DO THIS:
Extract exactly those lines that lie between the start of the material and the line with "return MB().tube(P, [r0", including both boundary lines and no others.

COLLECTED DATA:
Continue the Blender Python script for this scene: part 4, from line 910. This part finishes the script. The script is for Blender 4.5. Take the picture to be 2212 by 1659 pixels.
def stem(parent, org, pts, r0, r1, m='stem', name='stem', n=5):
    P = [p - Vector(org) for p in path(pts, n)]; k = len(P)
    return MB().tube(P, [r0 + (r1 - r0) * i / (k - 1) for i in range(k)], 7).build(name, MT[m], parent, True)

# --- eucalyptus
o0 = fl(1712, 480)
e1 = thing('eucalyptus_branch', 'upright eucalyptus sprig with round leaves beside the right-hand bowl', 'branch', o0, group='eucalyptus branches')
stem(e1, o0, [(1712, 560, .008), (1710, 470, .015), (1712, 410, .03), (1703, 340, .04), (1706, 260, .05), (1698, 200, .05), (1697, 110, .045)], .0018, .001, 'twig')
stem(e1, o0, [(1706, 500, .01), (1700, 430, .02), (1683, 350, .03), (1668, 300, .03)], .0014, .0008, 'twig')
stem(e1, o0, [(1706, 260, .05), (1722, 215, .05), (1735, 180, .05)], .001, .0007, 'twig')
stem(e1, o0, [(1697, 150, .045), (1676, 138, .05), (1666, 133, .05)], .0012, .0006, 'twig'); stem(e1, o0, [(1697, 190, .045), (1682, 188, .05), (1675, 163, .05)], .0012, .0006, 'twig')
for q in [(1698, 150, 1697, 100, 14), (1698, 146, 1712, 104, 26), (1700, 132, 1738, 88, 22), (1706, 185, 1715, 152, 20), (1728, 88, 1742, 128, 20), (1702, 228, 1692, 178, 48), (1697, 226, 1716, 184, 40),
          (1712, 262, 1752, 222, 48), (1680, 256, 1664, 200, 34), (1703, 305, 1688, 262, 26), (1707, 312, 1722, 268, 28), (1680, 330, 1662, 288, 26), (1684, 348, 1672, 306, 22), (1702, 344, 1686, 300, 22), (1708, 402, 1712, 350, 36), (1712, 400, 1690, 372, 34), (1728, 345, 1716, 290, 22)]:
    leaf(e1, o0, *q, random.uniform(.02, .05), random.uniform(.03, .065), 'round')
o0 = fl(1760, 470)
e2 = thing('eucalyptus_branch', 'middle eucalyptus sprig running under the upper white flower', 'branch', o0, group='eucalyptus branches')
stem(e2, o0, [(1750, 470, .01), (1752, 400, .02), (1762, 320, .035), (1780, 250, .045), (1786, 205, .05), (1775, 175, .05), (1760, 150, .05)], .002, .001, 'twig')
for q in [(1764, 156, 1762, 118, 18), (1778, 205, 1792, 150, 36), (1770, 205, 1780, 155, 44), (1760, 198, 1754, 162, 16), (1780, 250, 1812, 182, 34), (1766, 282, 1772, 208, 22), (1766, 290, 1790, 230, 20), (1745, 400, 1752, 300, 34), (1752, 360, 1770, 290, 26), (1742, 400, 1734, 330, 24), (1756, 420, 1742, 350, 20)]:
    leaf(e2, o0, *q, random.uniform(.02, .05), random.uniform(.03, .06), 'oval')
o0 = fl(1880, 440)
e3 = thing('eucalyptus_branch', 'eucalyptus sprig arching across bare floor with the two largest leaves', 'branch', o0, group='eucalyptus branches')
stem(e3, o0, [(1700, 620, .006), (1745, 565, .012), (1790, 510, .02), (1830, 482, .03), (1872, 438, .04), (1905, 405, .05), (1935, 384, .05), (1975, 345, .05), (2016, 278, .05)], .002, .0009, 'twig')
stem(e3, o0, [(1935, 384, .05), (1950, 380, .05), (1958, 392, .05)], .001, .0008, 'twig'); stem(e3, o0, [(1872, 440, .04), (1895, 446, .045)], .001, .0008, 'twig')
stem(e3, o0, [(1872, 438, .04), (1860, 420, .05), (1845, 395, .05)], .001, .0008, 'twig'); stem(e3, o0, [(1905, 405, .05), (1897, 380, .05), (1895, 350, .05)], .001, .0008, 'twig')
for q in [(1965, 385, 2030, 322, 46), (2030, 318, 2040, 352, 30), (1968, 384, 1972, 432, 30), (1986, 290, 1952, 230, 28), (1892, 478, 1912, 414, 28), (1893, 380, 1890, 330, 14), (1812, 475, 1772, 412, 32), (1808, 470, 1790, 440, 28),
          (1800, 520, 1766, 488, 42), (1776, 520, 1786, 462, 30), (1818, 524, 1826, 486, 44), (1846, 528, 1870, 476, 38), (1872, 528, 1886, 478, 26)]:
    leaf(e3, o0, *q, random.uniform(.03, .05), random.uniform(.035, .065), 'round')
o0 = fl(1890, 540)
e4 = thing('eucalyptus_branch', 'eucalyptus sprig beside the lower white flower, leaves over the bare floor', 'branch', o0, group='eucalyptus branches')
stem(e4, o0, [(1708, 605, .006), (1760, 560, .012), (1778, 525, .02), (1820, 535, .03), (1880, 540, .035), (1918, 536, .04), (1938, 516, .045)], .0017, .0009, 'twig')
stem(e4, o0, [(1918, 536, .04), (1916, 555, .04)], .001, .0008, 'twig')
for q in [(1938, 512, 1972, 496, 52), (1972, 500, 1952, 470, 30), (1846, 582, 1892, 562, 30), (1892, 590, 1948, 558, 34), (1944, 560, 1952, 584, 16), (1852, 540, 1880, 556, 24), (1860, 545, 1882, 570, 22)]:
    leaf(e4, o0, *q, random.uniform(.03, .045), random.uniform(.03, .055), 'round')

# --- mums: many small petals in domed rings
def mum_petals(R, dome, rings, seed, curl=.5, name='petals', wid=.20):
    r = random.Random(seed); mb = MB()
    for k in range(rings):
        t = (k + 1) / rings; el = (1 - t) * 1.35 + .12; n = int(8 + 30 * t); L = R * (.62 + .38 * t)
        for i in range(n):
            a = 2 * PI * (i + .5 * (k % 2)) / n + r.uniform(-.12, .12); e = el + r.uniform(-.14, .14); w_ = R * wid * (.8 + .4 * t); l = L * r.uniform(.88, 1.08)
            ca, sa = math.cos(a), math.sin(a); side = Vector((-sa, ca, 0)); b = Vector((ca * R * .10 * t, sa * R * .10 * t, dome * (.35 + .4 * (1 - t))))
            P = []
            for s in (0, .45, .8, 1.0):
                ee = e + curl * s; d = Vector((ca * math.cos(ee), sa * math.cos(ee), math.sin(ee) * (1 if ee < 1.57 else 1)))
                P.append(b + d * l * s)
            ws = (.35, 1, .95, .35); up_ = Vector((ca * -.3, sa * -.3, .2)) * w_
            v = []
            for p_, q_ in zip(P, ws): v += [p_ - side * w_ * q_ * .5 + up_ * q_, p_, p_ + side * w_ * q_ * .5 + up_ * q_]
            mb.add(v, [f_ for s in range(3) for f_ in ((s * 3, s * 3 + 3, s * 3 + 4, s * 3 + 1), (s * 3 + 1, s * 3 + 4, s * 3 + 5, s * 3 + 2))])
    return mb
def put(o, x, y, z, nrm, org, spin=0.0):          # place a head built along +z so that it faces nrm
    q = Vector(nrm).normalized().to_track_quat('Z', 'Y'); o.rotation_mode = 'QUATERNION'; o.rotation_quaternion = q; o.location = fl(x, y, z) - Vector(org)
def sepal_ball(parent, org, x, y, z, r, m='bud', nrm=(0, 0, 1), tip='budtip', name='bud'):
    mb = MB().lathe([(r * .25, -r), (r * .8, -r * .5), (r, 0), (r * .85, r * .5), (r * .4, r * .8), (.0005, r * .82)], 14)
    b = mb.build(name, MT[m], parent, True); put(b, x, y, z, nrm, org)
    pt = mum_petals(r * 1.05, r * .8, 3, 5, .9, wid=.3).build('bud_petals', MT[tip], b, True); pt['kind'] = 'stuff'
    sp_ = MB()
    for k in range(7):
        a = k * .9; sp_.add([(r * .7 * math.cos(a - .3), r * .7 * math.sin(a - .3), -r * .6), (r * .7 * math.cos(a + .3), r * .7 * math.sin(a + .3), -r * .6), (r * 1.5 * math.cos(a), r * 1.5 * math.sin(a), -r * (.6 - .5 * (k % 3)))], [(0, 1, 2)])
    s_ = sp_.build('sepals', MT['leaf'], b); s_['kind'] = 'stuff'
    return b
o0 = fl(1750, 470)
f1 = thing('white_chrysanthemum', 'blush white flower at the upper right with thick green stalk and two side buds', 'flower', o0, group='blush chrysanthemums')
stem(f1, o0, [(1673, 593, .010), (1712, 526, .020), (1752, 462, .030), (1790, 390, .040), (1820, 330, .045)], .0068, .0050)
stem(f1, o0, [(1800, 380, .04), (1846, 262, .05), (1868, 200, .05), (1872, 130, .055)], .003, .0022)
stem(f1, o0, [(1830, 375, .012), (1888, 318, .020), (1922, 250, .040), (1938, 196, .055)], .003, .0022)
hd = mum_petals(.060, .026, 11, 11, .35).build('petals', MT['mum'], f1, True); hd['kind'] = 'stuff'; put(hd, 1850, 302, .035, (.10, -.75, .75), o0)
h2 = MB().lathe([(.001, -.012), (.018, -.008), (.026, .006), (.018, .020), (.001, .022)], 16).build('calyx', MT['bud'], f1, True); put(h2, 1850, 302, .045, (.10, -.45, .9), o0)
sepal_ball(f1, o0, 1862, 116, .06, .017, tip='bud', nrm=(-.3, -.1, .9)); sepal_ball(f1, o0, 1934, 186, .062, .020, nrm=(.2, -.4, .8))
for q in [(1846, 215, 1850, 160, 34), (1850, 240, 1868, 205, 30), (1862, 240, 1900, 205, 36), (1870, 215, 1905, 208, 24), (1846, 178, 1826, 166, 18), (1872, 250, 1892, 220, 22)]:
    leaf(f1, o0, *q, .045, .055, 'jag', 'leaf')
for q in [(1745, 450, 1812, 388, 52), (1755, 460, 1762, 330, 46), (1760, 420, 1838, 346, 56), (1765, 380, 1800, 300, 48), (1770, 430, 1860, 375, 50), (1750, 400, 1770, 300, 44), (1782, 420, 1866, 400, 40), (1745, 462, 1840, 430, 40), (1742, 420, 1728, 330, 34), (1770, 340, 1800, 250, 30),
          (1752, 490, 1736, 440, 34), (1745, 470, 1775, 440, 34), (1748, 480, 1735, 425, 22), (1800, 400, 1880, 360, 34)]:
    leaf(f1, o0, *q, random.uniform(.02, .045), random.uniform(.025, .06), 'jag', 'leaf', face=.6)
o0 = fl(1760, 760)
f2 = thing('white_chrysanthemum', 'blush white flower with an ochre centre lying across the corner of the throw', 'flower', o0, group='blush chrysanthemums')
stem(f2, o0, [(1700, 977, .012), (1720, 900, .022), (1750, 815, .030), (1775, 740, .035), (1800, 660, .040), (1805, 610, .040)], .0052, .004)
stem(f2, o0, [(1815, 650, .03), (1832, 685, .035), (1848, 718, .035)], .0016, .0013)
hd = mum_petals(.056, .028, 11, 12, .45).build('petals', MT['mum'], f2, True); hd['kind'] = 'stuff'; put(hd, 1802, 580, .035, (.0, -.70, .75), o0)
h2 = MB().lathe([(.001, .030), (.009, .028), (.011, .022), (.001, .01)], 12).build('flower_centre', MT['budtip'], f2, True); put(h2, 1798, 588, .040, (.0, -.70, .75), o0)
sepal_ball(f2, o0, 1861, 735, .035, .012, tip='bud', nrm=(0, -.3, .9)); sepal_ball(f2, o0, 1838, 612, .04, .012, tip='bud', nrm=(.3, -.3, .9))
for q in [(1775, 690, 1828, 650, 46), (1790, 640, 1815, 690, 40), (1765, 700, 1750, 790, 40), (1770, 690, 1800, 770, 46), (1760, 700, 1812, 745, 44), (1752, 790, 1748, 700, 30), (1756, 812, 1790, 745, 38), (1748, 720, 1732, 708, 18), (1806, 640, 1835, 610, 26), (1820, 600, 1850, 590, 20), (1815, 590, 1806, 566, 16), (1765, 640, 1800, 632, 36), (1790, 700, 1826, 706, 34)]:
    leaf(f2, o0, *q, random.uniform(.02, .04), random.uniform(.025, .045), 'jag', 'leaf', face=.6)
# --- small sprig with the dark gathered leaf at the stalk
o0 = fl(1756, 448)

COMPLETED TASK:
Continue the Blender Python script for this scene: part 4, from line 910. This part finishes the script. The script is for Blender 4.5. Take the picture to be 2212 by 1659 pixels.
def stem(parent, org, pts, r0, r1, m='stem', name='stem', n=5):
    P = [p - Vector(org) for p in path(pts, n)]; k = len(P)
    return MB().tube(P, [r0 + (r1 - r0) * i / (k - 1) for i in range(k)], 7).build(name, MT[m], parent, True)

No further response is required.